» Problem description:
Repeat all of the material below exactly as written, images excluded.

» Data section:
— begin —

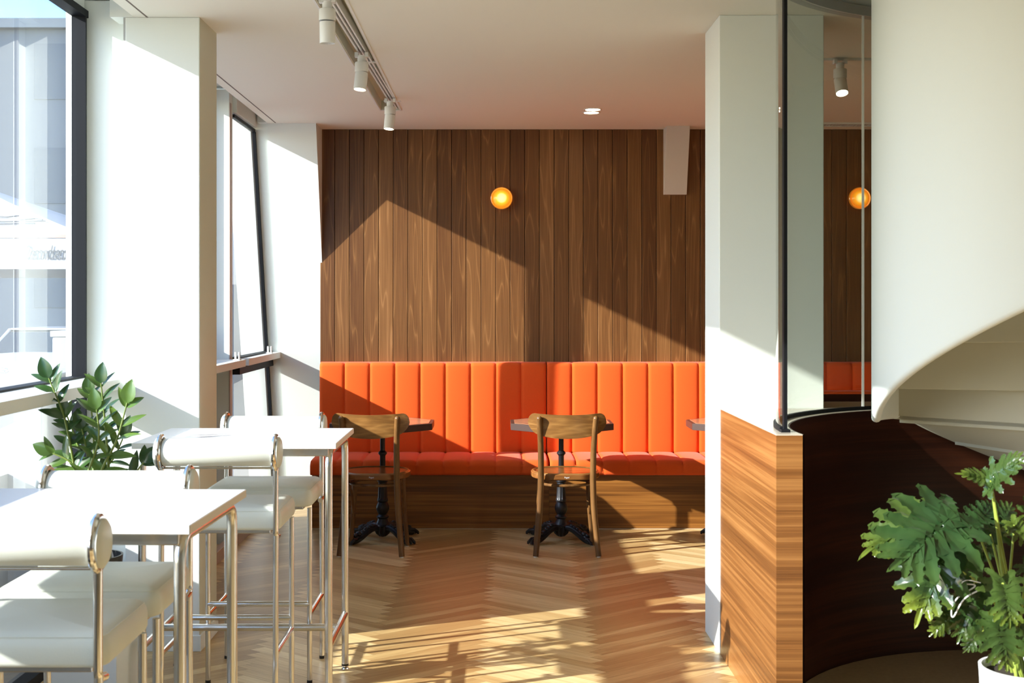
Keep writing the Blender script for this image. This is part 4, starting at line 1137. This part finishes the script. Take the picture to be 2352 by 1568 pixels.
    MB().tube([(.07*math.cos(2*PI*k/24),-.05,.78+.04*math.sin(2*PI*k/24)) for k in range(24)], .006, 6, closed=True).tube([(-.03,-.055,.755),(-.02,-.055,.805)], .006, 6).tube([(.02,-.055,.755),(.03,-.055,.805)], .006, 6).tube([(-.025,-.055,.777),(.025,-.055,.783)], .006, 6).build('emblem', CHROME, car)
    # outdoor table and chairs beyond the added parapet
    ot = thing('patio_table', 'small white patio table outside the left window', 'table', (-3.35, 7.9, GZ))
    MB().lathe([(.36,.72),(.37,.735),(.36,.75),(0,.75)], 36).build('table_top', LAMIN, ot)
    MB().lathe([(.22,0),(.22,.015),(.03,.03),(.03,.72)], 28).build('pedestal', WHITEM, ot)
    def pchair(x, y, rz, lab):
        c = thing('patio_chair', lab, 'chair', (x,y,GZ), R(rz), group='patio chairs outside the left window')
        MB().box(-.22,.22,-.22,.22,.43,.46).build('seat', BLUE, c, bevel=.01)
        MB().box(-.22,.22,-.24,-.215,.60,.84).build('backrest', WHITEM, c, bevel=.008)
        for sx in (-.2,.2):
            MB().tube([(sx,.2,0),(sx,.2,.44)], .012, 8).build('leg', WHITEM, c)
            MB().tube([(sx,-.21,0),(sx,-.21,.45),(sx,-.235,.82)], .012, 8).build('leg', WHITEM, c)
    pchair(-3.2, 7.2, 0, 'white patio chair with blue seat, on the near side of the patio table')
    pchair(-3.9, 8.5, 200, 'white patio chair with blue seat, on the far side of the patio table')
    # far pale buildings
    for (x, y, w_, h_, lab) in ((-13, 34, 10, 9, 'pale far building block behind the parasol, seen through the left window'), (-24, 30, 9, 14, 'taller pale building block further left, seen through the left window')):
        f = thing('building', lab, 'building', (x, y, GZ))
        MB().box(-w_/2, w_/2, 0, 6, 0, h_).build('wall', BLDG, f, smooth=False)
        for i in range(4):
            for k in range(3):
                MB().box(-w_/2+1+i*w_/4.4, -w_/2+2.2+i*w_/4.4, -.03, .05, 1.5+k*2.8, 3.0+k*2.8).build('window_pane', PALEG, f, smooth=False)
        MB().box(-w_/2-.2, w_/2+.2, -.2, 6.2, h_, h_+.25).build('roof', GREYF, f, smooth=False)
outside()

— end —

» Reply:
Keep writing the Blender script for this image. This is part 4, starting at line 1137. This part finishes the script. Take the picture to be 2352 by 1568 pixels.
    MB().tube([(.07*math.cos(2*PI*k/24),-.05,.78+.04*math.sin(2*PI*k/24)) for k in range(24)], .006, 6, closed=True).tube([(-.03,-.055,.755),(-.02,-.055,.805)], .006, 6).tube([(.02,-.055,.755),(.03,-.055,.805)], .006, 6).tube([(-.025,-.055,.777),(.025,-.055,.783)], .006, 6).build('emblem', CHROME, car)
    # outdoor table and chairs beyond the added parapet
    ot = thing('patio_table', 'small white patio table outside the left window', 'table', (-3.35, 7.9, GZ))
    MB().lathe([(.36,.72),(.37,.735),(.36,.75),(0,.75)], 36).build('table_top', LAMIN, ot)
    MB().lathe([(.22,0),(.22,.015),(.03,.03),(.03,.72)], 28).build('pedestal', WHITEM, ot)
    def pchair(x, y, rz, lab):
        c = thing('patio_chair', lab, 'chair', (x,y,GZ), R(rz), group='patio chairs outside the left window')
        MB().box(-.22,.22,-.22,.22,.43,.46).build('seat', BLUE, c, bevel=.01)
        MB().box(-.22,.22,-.24,-.215,.60,.84).build('backrest', WHITEM, c, bevel=.008)
        for sx in (-.2,.2):
            MB().tube([(sx,.2,0),(sx,.2,.44)], .012, 8).build('leg', WHITEM, c)
            MB().tube([(sx,-.21,0),(sx,-.21,.45),(sx,-.235,.82)], .012, 8).build('leg', WHITEM, c)
    pchair(-3.2, 7.2, 0, 'white patio chair with blue seat, on the near side of the patio table')
    pchair(-3.9, 8.5, 200, 'white patio chair with blue seat, on the far side of the patio table')
    # far pale buildings
    for (x, y, w_, h_, lab) in ((-13, 34, 10, 9, 'pale far building block behind the parasol, seen through the left window'), (-24, 30, 9, 14, 'taller pale building block further left, seen through the left window')):
        f = thing('building', lab, 'building', (x, y, GZ))
        MB().box(-w_/2, w_/2, 0, 6, 0, h_).build('wall', BLDG, f, smooth=False)
        for i in range(4):
            for k in range(3):
                MB().box(-w_/2+1+i*w_/4.4, -w_/2+2.2+i*w_/4.4, -.03, .05, 1.5+k*2.8, 3.0+k*2.8).build('window_pane', PALEG, f, smooth=False)
        MB().box(-w_/2-.2, w_/2+.2, -.2, 6.2, h_, h_+.25).build('roof', GREYF, f, smooth=False)
outside()